PROVIDED DATA —
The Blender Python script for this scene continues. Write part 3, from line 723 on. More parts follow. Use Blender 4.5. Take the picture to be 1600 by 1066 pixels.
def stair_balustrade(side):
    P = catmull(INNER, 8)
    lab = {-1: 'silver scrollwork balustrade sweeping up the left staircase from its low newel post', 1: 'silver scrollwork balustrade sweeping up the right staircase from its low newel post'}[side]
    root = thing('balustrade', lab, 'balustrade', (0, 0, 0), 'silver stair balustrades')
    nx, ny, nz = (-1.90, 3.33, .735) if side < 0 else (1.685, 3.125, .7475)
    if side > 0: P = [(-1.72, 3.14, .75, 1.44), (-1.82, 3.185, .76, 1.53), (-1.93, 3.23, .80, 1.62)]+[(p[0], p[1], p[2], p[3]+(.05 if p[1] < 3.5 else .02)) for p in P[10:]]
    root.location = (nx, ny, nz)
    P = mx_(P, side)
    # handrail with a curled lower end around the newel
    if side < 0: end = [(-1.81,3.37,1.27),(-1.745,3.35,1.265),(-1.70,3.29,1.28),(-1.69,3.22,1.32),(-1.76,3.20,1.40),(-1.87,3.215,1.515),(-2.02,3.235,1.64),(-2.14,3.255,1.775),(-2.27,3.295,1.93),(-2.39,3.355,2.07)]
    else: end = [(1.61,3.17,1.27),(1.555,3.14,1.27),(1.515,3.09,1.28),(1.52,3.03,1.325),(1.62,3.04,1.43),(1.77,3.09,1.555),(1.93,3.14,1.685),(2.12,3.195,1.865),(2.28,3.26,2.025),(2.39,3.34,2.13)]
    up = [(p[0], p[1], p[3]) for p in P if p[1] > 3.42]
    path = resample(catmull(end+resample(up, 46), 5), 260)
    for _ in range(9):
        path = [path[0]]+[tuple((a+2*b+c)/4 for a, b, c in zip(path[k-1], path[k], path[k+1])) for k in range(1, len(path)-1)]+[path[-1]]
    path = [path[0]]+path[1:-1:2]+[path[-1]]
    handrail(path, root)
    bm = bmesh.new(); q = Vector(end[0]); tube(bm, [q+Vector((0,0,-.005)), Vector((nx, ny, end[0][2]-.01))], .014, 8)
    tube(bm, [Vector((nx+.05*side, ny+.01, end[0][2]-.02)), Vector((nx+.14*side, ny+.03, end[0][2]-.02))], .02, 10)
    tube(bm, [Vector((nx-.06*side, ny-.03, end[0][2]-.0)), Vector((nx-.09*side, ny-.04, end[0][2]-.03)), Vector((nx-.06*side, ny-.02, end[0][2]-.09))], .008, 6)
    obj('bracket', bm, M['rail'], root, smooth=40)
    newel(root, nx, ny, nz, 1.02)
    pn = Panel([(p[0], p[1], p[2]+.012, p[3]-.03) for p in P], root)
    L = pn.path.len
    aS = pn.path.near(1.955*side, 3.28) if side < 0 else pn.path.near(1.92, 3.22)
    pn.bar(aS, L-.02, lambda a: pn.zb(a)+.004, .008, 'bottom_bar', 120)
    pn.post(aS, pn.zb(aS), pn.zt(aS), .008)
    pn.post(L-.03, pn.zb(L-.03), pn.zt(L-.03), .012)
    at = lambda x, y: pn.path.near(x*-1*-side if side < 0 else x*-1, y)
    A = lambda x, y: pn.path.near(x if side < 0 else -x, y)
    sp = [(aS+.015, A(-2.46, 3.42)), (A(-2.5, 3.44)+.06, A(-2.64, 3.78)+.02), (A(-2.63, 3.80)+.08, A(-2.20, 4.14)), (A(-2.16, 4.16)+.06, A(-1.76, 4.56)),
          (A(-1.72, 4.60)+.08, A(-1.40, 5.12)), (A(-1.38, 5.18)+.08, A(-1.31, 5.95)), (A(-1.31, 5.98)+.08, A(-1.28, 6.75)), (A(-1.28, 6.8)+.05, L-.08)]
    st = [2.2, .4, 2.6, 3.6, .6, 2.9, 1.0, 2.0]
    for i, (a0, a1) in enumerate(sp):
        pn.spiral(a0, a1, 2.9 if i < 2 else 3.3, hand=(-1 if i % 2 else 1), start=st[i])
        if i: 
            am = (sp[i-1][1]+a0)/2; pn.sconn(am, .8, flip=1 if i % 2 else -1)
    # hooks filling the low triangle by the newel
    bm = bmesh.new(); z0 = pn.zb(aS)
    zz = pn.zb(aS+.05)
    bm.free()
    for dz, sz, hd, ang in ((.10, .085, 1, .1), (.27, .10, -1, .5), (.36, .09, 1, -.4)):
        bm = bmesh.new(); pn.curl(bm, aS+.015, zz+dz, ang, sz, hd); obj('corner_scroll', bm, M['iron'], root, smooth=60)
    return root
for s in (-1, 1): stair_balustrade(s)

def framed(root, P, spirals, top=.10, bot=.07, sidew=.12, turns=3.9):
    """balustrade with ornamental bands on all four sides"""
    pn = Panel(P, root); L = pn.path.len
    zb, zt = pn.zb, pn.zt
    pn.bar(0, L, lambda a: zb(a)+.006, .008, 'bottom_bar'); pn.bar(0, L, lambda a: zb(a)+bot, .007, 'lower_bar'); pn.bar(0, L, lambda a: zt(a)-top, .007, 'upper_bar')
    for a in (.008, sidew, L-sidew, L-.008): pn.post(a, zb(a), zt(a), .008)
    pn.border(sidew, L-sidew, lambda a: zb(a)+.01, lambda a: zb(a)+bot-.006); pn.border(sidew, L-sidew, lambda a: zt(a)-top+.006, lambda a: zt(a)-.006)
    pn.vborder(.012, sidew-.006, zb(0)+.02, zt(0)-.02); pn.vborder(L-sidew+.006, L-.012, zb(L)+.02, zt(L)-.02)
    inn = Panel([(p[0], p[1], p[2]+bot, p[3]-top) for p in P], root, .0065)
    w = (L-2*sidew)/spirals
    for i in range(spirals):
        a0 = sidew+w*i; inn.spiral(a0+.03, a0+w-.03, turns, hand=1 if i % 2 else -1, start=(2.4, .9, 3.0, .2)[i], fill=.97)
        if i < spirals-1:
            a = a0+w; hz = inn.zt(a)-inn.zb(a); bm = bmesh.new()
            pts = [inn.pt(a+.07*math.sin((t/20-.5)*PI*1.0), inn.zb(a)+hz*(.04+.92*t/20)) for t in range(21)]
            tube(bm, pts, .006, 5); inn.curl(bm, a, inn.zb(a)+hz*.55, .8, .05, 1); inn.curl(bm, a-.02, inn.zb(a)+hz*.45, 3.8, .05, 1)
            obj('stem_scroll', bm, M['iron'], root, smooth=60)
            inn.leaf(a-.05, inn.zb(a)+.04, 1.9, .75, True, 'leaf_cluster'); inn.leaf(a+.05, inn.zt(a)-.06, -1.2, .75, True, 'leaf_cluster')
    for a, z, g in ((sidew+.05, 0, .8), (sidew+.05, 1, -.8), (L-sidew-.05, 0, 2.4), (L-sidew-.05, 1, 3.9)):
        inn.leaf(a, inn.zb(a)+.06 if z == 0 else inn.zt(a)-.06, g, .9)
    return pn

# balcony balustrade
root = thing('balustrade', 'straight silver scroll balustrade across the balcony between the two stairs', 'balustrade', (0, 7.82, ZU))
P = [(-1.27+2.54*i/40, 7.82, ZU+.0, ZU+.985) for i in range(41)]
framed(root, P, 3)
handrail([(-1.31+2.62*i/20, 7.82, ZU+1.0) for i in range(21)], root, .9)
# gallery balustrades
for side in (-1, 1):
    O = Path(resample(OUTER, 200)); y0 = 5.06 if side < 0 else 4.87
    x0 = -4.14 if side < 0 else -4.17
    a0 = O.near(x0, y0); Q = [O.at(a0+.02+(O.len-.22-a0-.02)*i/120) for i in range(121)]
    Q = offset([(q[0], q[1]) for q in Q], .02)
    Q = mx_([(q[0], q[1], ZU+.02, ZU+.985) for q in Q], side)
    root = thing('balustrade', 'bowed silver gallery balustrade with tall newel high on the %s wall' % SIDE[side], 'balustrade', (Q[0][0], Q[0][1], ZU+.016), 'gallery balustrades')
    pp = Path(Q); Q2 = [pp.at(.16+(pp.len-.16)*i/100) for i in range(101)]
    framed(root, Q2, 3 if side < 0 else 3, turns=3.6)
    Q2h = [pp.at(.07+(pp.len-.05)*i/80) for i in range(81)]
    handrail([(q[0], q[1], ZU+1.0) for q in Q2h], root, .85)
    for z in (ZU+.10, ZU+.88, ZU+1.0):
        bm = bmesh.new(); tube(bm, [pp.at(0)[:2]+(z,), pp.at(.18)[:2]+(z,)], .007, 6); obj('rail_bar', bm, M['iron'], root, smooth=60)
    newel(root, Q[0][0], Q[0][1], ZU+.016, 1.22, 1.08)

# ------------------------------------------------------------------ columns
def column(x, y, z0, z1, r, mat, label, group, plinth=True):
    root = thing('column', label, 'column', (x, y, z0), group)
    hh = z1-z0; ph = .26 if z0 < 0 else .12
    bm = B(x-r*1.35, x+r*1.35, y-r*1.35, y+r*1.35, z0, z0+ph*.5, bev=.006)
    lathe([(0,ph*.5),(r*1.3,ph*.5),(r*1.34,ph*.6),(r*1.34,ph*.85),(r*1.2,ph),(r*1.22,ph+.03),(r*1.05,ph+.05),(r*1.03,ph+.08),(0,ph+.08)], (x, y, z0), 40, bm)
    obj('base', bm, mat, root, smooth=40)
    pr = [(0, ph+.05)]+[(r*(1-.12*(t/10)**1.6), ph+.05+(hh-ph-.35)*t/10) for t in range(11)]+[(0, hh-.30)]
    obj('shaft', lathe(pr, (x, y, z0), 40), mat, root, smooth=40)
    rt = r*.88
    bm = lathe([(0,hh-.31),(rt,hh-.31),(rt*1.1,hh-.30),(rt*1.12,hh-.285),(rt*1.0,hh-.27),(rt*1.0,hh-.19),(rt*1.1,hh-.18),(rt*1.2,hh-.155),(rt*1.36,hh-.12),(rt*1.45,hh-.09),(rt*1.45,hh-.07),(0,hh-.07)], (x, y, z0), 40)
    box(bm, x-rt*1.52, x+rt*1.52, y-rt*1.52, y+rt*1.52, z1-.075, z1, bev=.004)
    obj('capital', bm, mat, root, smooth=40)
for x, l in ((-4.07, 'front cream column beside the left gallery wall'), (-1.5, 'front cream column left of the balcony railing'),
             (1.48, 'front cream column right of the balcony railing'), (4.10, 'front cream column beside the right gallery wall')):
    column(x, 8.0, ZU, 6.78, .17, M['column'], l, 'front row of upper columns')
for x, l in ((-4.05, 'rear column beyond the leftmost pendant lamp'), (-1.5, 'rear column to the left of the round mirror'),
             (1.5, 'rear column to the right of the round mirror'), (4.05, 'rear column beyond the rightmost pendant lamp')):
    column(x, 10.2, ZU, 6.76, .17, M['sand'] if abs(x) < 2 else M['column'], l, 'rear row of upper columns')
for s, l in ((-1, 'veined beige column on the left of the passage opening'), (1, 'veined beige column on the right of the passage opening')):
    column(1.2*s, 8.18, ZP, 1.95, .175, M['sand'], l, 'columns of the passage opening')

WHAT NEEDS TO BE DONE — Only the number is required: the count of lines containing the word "from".

RESULT OF THIS EXERCISE — 2